The Truth Is Out There


Local news outlets attack residents they claim to serve instead of listening to them.

The Louisiana Department of Environmental Quality has collected more than 400 reports from citizens upset with the trails left behind by aircraft that linger, disperse, and block the sun and sky since June, when the state’s anti-geoengineering bill was signed into law.

The FAA, NASA, and NOAA have admitted that these trails—formed when metal nanoparticle- and sulfur-containing jet engine emissions meet cold, wet air—can “last for hours to days” and “span several hundred kilometers.”

These aircraft-induced contrail cirrus clouds artificially alter the weather and prevent people from experiencing natural sky and sunlight conditions as they would otherwise occur.

Some also worry about the negative health and environmental outcomes associated with prolonged exposure to persistent aircraft-generated aerosols that settle into the air we breathe, as well as the surrounding soil and water.

Screenshot from globe.adsbexchange.com showing the sheer volume of aircraft simultaneously flying over the continental United States in real-time.


However, local news outlets, whose role is to serve the communities they cover, have instead adopted a condescending tone toward residents raising these concerns, downplaying and dismissing their complaints.

One staff writer for New Orleans’ NOLA.com chose to adopt such a condescending framing, repeatedly characterizing residents’ concerns as a “long-debunked conspiracy theory.”

The writer calls the reports themselves “alarming,” not the fact that the sun and sky are being obscured artificially, as multiple federal agencies have confirmed they are.

Here’s how the writer portrays the reports from concerned citizens:

The reports are alarming.

Angry residents say the Louisiana skies are being sprayed with chemicals, creating “tic-tac-toe” shapes up above, or in one case, an “Acura logo.”

The supposed culprit: Chemtrails, a long-debunked conspiracy theory that scientists say is not accurate.

The Louisiana Department of Environmental Quality, the state agency charged with regulating the state’s expansive petrochemical industry, among other sectors, has collected more than 400 such reports since just this summer, when the Republican-led Legislature passed a bill requiring them to track such reports.

A handful of Republican state lawmakers have encouraged their constituents to write in, propping up the conspiracy theory that the condensation trails airplanes leave behind are, in fact, dangerous chemicals or heavy metals.

(Notice the tired and out-of-date “left-versus-right” trope the writer is still stuck in, which only serves the mainstream political elite establishment.)

The writer claims these residents are reporting “chemtrails,” but without citing a single report that uses that term.

This is not only an ad hominem (juvenile name-calling) attack on the people the writer claims to represent, but it’s also a straw man fallacy.

Rather than engage with what residents are reporting, the writer invents a simplified “chemtrails” belief and knocks it down, avoiding the substance of the complaints altogether.

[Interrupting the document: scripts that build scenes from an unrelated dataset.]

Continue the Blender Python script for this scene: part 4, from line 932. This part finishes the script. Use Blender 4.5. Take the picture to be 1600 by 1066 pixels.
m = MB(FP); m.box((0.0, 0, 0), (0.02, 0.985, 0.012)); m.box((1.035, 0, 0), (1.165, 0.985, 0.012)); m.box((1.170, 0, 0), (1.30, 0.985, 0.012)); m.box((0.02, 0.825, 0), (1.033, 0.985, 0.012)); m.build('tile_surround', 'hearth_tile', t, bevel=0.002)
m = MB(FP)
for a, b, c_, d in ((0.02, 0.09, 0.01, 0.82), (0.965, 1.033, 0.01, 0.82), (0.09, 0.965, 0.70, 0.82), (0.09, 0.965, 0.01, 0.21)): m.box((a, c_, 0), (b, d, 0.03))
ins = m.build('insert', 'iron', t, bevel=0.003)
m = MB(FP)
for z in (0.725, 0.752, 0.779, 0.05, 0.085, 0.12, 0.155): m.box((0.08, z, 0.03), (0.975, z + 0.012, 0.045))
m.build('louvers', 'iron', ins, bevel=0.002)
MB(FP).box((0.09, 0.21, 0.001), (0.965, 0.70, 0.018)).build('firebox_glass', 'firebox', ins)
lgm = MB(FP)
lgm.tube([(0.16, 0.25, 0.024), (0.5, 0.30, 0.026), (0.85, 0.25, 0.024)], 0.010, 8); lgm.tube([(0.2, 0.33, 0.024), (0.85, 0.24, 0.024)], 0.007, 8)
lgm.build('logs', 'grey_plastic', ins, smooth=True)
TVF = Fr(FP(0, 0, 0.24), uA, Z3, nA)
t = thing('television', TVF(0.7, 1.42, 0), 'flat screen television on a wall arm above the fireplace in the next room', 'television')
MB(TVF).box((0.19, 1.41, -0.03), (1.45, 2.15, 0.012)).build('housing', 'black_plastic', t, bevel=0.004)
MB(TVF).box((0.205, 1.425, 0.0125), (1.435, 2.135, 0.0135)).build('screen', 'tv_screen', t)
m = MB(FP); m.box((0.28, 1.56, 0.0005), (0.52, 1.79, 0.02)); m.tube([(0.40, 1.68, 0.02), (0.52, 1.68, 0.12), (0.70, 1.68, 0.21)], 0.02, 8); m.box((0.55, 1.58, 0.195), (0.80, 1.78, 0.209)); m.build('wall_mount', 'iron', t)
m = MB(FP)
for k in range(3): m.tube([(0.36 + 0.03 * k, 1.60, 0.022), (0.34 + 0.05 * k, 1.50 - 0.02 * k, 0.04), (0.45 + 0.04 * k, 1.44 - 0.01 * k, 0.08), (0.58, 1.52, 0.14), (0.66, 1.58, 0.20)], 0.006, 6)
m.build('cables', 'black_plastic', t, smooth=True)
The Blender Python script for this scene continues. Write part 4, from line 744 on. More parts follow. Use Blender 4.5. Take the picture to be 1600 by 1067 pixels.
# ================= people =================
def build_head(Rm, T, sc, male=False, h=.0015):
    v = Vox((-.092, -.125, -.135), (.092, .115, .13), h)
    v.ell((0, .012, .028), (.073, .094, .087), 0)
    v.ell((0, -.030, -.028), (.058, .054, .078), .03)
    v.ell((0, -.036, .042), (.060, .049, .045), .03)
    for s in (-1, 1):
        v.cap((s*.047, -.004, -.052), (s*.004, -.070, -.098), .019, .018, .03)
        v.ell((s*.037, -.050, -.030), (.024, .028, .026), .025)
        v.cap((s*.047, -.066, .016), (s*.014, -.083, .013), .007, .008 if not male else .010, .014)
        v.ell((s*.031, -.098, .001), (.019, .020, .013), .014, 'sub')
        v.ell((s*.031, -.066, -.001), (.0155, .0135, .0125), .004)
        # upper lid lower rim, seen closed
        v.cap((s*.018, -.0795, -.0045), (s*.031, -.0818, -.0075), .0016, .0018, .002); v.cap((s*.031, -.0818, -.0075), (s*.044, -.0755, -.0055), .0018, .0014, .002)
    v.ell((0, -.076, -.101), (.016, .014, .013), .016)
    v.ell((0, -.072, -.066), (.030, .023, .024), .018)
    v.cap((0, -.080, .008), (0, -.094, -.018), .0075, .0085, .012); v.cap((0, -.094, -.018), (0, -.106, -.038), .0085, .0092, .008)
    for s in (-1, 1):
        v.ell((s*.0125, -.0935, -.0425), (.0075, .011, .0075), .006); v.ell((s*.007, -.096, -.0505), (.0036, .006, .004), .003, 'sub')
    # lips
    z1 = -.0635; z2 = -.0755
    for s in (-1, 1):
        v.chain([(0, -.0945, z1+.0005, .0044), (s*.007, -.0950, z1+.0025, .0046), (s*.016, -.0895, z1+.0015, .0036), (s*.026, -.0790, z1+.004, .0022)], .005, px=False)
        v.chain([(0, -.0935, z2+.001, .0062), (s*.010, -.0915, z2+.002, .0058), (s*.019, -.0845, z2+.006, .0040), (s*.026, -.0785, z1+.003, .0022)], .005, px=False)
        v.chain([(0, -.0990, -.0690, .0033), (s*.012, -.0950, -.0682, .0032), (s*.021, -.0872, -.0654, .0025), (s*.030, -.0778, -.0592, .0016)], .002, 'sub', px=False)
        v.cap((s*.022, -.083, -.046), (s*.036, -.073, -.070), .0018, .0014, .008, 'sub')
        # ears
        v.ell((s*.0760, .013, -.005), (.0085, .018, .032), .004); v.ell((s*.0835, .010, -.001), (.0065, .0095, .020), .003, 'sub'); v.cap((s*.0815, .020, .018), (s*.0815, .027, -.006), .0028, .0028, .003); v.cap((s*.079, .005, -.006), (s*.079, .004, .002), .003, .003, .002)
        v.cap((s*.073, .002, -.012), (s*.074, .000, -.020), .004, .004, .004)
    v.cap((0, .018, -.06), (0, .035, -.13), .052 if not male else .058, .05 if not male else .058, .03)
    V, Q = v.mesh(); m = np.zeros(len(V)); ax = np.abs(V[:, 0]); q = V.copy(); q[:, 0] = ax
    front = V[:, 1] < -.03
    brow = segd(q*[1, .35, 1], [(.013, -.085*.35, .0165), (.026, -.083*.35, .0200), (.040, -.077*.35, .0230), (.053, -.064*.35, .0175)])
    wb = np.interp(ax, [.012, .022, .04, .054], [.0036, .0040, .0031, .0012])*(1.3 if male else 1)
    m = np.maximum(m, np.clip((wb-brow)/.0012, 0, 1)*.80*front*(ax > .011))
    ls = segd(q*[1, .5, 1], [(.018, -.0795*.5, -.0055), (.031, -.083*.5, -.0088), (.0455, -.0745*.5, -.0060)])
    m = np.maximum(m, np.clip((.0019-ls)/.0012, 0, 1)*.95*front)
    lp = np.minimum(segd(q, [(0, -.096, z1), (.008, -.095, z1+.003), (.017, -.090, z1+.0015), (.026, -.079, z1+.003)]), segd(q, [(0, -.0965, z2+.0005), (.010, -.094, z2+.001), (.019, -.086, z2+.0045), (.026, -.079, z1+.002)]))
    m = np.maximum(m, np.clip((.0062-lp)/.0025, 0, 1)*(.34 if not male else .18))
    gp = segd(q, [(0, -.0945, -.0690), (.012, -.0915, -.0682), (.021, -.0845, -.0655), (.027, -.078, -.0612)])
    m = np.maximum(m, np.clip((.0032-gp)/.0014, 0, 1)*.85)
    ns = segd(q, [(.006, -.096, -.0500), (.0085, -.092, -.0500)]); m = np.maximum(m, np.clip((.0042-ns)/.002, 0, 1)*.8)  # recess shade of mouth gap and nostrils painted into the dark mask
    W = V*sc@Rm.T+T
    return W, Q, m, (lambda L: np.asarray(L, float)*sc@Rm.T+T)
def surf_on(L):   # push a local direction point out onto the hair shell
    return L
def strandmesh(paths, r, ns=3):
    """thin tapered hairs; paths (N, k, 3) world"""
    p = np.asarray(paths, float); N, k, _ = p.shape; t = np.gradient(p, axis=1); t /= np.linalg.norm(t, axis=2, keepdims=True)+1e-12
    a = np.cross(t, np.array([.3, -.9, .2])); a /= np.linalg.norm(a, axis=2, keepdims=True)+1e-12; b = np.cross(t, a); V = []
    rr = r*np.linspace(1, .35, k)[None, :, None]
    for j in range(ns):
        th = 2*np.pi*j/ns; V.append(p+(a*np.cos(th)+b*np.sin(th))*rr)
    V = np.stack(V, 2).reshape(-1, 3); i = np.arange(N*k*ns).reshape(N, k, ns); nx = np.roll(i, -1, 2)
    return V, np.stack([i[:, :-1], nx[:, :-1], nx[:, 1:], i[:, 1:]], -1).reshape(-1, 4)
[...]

The bill itself doesn’t even use the term ‘chemtrail.’

In reality, people are genuinely upset that their sun and sky are being obscured by these metal nanoparticle- and sulfur-laced jet emissions.

The majority of Americans support laws banning weather modification.

They’re worried about the health and environmental effects.

Whether we call what’s coming out of airplanes ‘chemtrails’ or ‘cirrus contrails’ misses the point: our sun and sky are being blocked, our weather is being manipulated, and there are legitimate concerns about our soil, water, and the air we breathe.

American citizens deserve news agencies that report on their concerns accurately and in good faith, rather than dismissing them through caricature or ridicule.

They also deserve transparency and clarity from the airline industry and state and federal agencies about what’s really going on over our heads.

With more than 400 formal reports filed in just months, this is not a fringe issue but a widespread public concern that large numbers of ordinary citizens believe warrants serious attention, not dismissal.